Sunday, October 01, 2006

Build it up to crash it down.

On Thursday I worked my first shift in coffee. It was a closing shift, and I was by myself. It was quiet, I knew what I was doing, and I wore normal human clothing, as opposed to the chef coat, chef pants and hat that causes me to look like everyone in the prepared foods area.

When I got home, I realized I smelled like coffee. It was glorious.

People asked me questions, to which I knew the answers. Part of the hour-long training I received was on how to use a french press coffee pot, which I already knew, since I have one myself.

And then, when I closed the area, I left. I didn't have to go help any other slow bastards anywhere else. It was 10 p.m.





So, literally the next day, I had to go back to work to finish up my week in prepared foods. They gave me a great day, so they could instantly break my spirit. I had to work in an area, of course, in which I had no experience and in which I have no idea about the protocol of how the area runs. Shitty night. Was there till, like, 11:30.

And yesterday was my last day in prepared foods. I was supposed to work in the chef's case, an area in which I do have experience and in which I do know the protocol of how things run. And even the foresight to be able to facilitate a fast and efficient close. But, no. Didn't work there yesterday. I worked, of course, in an area in which I have no experience and in which I have no idea of the protocol of the way things run. This is how the news was broken to me.

I came into work, clocked in, and turned around to see Worst Manager Ever sitting on a table with a grin on his face. "How ya doin', Jeff?"
"Ah, having my day ruined with whatever you're about to ask me to do." (Note: not my line, but rather Michael Bluth's.
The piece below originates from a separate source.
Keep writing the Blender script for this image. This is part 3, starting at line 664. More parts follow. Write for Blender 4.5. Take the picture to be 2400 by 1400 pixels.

Works well, though.)
"Am I that predictable?"
"Well, you don't say hi to me any other time."
"We want you to work in the bistro today."
"Are you kidding? I don't know what I'm doing over there."
And it goes on like that. So cut to 15 minutes later, where I'm standing in the bistro, miserable and fuming. Does this man have no tact to speak of?

So, of course, I worked there all night, because the guy that was supposed to work there walked off the day before. However, we got out of there slightly before 11 p.m. because I kicked so much ass. The bistro closed at 8, so then I took my break and immediately started preparing to close to chef's case. I then proceeded to kick it's ass and then pee on it.


Now today I start my stay in the coffee area, and I am excited to wear jeans to work. I don't feel the soul-crushing desperation I felt when I'd go into work at the pizza place on a Sunday.



A quick note: "Brisco County, Jr." is everything I expected, and my latest Netflix correspondence is one of the greatest horror movies of all time The Reanimator.